One of my good friends recently succumbed to minivan mania…the poor, poor schmuck. I’ve tried to console him. As Payton Manning has advised, I told him he could paint flames down the side. Maybe he could get some rockin’ mag wheels, or put in a mount for a 50 cal. in the back seat. The minivan could be a nice ride if he ever wanted to abduct someone, either working for the mob or the CIA, as those sliding doors would make the insertion of the abductee much easier.
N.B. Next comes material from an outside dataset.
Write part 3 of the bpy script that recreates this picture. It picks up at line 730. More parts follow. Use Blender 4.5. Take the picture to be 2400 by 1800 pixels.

The list of “improvements” could go on…but when it comes down to it, the man who buys a minivan is in some way “less” of a man. That’s why my friend’s van is now nicknamed “The Shrivler”. But I guess it’s just one of those things us guys gotta deal with…at least we have a car, right…Right? Hmmm…I guess that’s sort of like saying we’d still be shooting, but shooting blanks.

5 comments:

Justin said...

Mr. Baird I like this post. I am lucky. I have a wife who shares my distaste for the mini-van. It's sports utility vehicles for the Hatch family.

Andy Erekson said...

.50 Cal aye? Hmmmm?

Melissa said...

Nice post Atom, except the part about not likely minivans. I'm not sure if you're aware, but we just recently bought a van. And I love it!

Powell said...

I take exception to your blog, Adam. We recently bought a minivan out of necessity since there is no way to three car seats will fit into the back or our Accord. We therefore bought an Odyssey and your arguments about not liking minivans are reminiscent of those made by buyers of non-Odysseys. As for Justin's remarks about SUVs they are really nothing more than a modern "station wagon" (much like the original AMC Eagle, the first 4x4 station wagon). So if you are planning on having more than two kids and drive them all in one vehicle, you have two governmental imposed choices, a minivan or a station wagon. Choose wisely, your manhood could be at stake and buy an Odyssey because non-Odysseys come equipped with miniature sized guillotines installed in their drivers seats. As for me, I choose to drive my van like a man (103mph on I90, to the tune of my favorite machine gun fire soundtrack) and wait for the day a coup occurs that liberates us from an iron fist government that imposes their crazy ideas on us, like seat belts, car seats and highway safety.

Baird said...

Aaron, I see your point. But if you read the post closly, it is more of a "lamenting" on my part that someday I, too, will have to buy a minivan; someday, minivan mania will be unjustly imposed on me against my will. I know, deep down, you would rather be driving something else, like a tank or a fighter jet. I guarantee that when you played with toys cars as a kid NONE of them were Honda Odysseys. And I know, Aaron, that even though we can pretend to be "cool" or "practical" or whatever when we drive or buy a minivan, when it comes down to it, guys who drive minivans are just pussy-whipped chumps. Nuff' Said.